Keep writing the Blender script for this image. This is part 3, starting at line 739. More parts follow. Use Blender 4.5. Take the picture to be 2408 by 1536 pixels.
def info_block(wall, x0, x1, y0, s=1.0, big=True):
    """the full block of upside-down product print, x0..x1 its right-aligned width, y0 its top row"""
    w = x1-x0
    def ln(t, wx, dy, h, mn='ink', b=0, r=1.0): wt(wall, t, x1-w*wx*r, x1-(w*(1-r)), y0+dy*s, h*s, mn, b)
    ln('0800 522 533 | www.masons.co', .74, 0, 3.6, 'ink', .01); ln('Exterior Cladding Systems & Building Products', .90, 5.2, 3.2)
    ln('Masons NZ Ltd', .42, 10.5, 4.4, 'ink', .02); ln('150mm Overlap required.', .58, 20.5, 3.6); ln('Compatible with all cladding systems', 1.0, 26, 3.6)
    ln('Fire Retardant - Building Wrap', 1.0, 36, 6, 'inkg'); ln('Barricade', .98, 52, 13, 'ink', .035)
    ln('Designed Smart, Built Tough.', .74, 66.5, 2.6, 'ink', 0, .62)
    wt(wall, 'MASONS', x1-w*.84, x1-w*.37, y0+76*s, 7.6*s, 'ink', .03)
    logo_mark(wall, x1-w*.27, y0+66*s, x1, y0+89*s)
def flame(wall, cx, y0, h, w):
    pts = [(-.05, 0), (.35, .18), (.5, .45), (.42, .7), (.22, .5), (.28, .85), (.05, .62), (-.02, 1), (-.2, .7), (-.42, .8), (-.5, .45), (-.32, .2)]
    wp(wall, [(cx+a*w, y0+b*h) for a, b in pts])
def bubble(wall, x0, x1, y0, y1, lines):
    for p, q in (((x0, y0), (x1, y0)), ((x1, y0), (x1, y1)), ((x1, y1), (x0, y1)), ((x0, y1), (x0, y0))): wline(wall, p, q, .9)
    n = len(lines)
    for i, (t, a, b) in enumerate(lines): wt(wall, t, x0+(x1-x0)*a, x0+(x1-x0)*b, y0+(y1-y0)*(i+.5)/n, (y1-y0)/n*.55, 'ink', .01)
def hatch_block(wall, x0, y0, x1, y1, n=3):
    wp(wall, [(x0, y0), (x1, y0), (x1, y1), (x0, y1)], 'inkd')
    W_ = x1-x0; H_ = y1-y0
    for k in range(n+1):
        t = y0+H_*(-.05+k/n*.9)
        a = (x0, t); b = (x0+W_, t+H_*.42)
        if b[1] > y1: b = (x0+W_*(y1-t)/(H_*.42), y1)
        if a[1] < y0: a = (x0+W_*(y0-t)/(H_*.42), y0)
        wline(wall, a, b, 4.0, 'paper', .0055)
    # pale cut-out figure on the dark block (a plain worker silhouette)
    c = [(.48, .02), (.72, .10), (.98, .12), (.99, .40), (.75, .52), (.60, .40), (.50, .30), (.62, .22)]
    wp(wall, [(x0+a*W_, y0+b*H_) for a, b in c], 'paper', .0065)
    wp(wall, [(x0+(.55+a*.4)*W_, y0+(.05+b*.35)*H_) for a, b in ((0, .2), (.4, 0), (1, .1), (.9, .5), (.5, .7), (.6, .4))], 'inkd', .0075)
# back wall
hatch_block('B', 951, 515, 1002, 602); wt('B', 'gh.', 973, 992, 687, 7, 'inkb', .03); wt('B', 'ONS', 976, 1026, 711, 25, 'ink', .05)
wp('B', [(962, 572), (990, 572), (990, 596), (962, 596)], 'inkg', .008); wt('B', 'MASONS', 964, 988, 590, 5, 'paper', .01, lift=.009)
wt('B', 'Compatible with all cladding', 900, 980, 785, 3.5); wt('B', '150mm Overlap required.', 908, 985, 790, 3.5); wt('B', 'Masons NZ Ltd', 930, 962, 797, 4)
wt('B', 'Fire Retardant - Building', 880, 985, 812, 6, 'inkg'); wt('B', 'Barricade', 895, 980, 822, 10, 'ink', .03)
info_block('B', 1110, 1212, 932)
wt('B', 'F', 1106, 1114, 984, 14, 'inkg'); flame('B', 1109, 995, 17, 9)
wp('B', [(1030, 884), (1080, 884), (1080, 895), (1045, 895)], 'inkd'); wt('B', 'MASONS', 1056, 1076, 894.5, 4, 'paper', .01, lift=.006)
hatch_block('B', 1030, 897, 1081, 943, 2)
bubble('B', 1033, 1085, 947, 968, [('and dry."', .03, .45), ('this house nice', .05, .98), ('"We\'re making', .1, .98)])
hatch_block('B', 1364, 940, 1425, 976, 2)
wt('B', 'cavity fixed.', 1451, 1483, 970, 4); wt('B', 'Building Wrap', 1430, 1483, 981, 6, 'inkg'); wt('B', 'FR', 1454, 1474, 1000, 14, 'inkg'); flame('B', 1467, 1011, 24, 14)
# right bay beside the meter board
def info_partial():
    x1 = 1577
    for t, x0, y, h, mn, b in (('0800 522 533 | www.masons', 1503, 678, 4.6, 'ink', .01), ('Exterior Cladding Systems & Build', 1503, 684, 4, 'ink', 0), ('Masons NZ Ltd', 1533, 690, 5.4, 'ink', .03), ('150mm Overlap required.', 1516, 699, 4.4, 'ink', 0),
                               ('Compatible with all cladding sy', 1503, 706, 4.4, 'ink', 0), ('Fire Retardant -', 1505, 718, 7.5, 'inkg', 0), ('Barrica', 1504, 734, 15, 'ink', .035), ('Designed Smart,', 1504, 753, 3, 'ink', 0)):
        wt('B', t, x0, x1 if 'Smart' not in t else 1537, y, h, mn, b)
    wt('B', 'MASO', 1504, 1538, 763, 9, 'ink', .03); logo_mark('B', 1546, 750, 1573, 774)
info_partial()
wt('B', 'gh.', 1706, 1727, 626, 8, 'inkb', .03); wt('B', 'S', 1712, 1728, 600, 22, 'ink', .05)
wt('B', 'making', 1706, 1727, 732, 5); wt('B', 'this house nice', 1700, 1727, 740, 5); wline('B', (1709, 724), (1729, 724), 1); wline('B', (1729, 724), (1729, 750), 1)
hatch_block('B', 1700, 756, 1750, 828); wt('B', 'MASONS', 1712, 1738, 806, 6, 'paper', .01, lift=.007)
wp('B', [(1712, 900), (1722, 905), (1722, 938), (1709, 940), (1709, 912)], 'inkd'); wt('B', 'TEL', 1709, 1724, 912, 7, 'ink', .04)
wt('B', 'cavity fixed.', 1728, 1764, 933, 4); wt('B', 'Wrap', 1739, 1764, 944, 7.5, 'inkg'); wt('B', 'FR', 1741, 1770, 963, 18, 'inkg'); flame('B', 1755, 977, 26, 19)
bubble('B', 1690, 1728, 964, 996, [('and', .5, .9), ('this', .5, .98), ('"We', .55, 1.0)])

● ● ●

* _Your objective_
Write each line above out exactly.

* _Written answer_
Keep writing the Blender script for this image. This is part 3, starting at line 739. More parts follow. Use Blender 4.5. Take the picture to be 2408 by 1536 pixels.
def info_block(wall, x0, x1, y0, s=1.0, big=True):
    """the full block of upside-down product print, x0..x1 its right-aligned width, y0 its top row"""
    w = x1-x0
    def ln(t, wx, dy, h, mn='ink', b=0, r=1.0): wt(wall, t, x1-w*wx*r, x1-(w*(1-r)), y0+dy*s, h*s, mn, b)
    ln('0800 522 533 | www.masons.co', .74, 0, 3.6, 'ink', .01); ln('Exterior Cladding Systems & Building Products', .90, 5.2, 3.2)
    ln('Masons NZ Ltd', .42, 10.5, 4.4, 'ink', .02); ln('150mm Overlap required.', .58, 20.5, 3.6); ln('Compatible with all cladding systems', 1.0, 26, 3.6)
    ln('Fire Retardant - Building Wrap', 1.0, 36, 6, 'inkg'); ln('Barricade', .98, 52, 13, 'ink', .035)
    ln('Designed Smart, Built Tough.', .74, 66.5, 2.6, 'ink', 0, .62)
    wt(wall, 'MASONS', x1-w*.84, x1-w*.37, y0+76*s, 7.6*s, 'ink', .03)
    logo_mark(wall, x1-w*.27, y0+66*s, x1, y0+89*s)
def flame(wall, cx, y0, h, w):
    pts = [(-.05, 0), (.35, .18), (.5, .45), (.42, .7), (.22, .5), (.28, .85), (.05, .62), (-.02, 1), (-.2, .7), (-.42, .8), (-.5, .45), (-.32, .2)]
    wp(wall, [(cx+a*w, y0+b*h) for a, b in pts])
def bubble(wall, x0, x1, y0, y1, lines):
    for p, q in (((x0, y0), (x1, y0)), ((x1, y0), (x1, y1)), ((x1, y1), (x0, y1)), ((x0, y1), (x0, y0))): wline(wall, p, q, .9)
    n = len(lines)
    for i, (t, a, b) in enumerate(lines): wt(wall, t, x0+(x1-x0)*a, x0+(x1-x0)*b, y0+(y1-y0)*(i+.5)/n, (y1-y0)/n*.55, 'ink', .01)
def hatch_block(wall, x0, y0, x1, y1, n=3):
    wp(wall, [(x0, y0), (x1, y0), (x1, y1), (x0, y1)], 'inkd')
    W_ = x1-x0; H_ = y1-y0
    for k in range(n+1):
        t = y0+H_*(-.05+k/n*.9)
        a = (x0, t); b = (x0+W_, t+H_*.42)
        if b[1] > y1: b = (x0+W_*(y1-t)/(H_*.42), y1)
        if a[1] < y0: a = (x0+W_*(y0-t)/(H_*.42), y0)
        wline(wall, a, b, 4.0, 'paper', .0055)
    # pale cut-out figure on the dark block (a plain worker silhouette)
    c = [(.48, .02), (.72, .10), (.98, .12), (.99, .40), (.75, .52), (.60, .40), (.50, .30), (.62, .22)]
    wp(wall, [(x0+a*W_, y0+b*H_) for a, b in c], 'paper', .0065)
    wp(wall, [(x0+(.55+a*.4)*W_, y0+(.05+b*.35)*H_) for a, b in ((0, .2), (.4, 0), (1, .1), (.9, .5), (.5, .7), (.6, .4))], 'inkd', .0075)
# back wall
hatch_block('B', 951, 515, 1002, 602); wt('B', 'gh.', 973, 992, 687, 7, 'inkb', .03); wt('B', 'ONS', 976, 1026, 711, 25, 'ink', .05)
wp('B', [(962, 572), (990, 572), (990, 596), (962, 596)], 'inkg', .008); wt('B', 'MASONS', 964, 988, 590, 5, 'paper', .01, lift=.009)
wt('B', 'Compatible with all cladding', 900, 980, 785, 3.5); wt('B', '150mm Overlap required.', 908, 985, 790, 3.5); wt('B', 'Masons NZ Ltd', 930, 962, 797, 4)
wt('B', 'Fire Retardant - Building', 880, 985, 812, 6, 'inkg'); wt('B', 'Barricade', 895, 980, 822, 10, 'ink', .03)
info_block('B', 1110, 1212, 932)
wt('B', 'F', 1106, 1114, 984, 14, 'inkg'); flame('B', 1109, 995, 17, 9)
wp('B', [(1030, 884), (1080, 884), (1080, 895), (1045, 895)], 'inkd'); wt('B', 'MASONS', 1056, 1076, 894.5, 4, 'paper', .01, lift=.006)
hatch_block('B', 1030, 897, 1081, 943, 2)
bubble('B', 1033, 1085, 947, 968, [('and dry."', .03, .45), ('this house nice', .05, .98), ('"We\'re making', .1, .98)])
hatch_block('B', 1364, 940, 1425, 976, 2)
wt('B', 'cavity fixed.', 1451, 1483, 970, 4); wt('B', 'Building Wrap', 1430, 1483, 981, 6, 'inkg'); wt('B', 'FR', 1454, 1474, 1000, 14, 'inkg'); flame('B', 1467, 1011, 24, 14)
# right bay beside the meter board
def info_partial():
    x1 = 1577
    for t, x0, y, h, mn, b in (('0800 522 533 | www.masons', 1503, 678, 4.6, 'ink', .01), ('Exterior Cladding Systems & Build', 1503, 684, 4, 'ink', 0), ('Masons NZ Ltd', 1533, 690, 5.4, 'ink', .03), ('150mm Overlap required.', 1516, 699, 4.4, 'ink', 0),
                               ('Compatible with all cladding sy', 1503, 706, 4.4, 'ink', 0), ('Fire Retardant -', 1505, 718, 7.5, 'inkg', 0), ('Barrica', 1504, 734, 15, 'ink', .035), ('Designed Smart,', 1504, 753, 3, 'ink', 0)):
        wt('B', t, x0, x1 if 'Smart' not in t else 1537, y, h, mn, b)
    wt('B', 'MASO', 1504, 1538, 763, 9, 'ink', .03); logo_mark('B', 1546, 750, 1573, 774)
info_partial()
wt('B', 'gh.', 1706, 1727, 626, 8, 'inkb', .03); wt('B', 'S', 1712, 1728, 600, 22, 'ink', .05)
wt('B', 'making', 1706, 1727, 732, 5); wt('B', 'this house nice', 1700, 1727, 740, 5); wline('B', (1709, 724), (1729, 724), 1); wline('B', (1729, 724), (1729, 750), 1)
hatch_block('B', 1700, 756, 1750, 828); wt('B', 'MASONS', 1712, 1738, 806, 6, 'paper', .01, lift=.007)
wp('B', [(1712, 900), (1722, 905), (1722, 938), (1709, 940), (1709, 912)], 'inkd'); wt('B', 'TEL', 1709, 1724, 912, 7, 'ink', .04)
wt('B', 'cavity fixed.', 1728, 1764, 933, 4); wt('B', 'Wrap', 1739, 1764, 944, 7.5, 'inkg'); wt('B', 'FR', 1741, 1770, 963, 18, 'inkg'); flame('B', 1755, 977, 26, 19)
bubble('B', 1690, 1728, 964, 996, [('and', .5, .9), ('this', .5, .98), ('"We', .55, 1.0)])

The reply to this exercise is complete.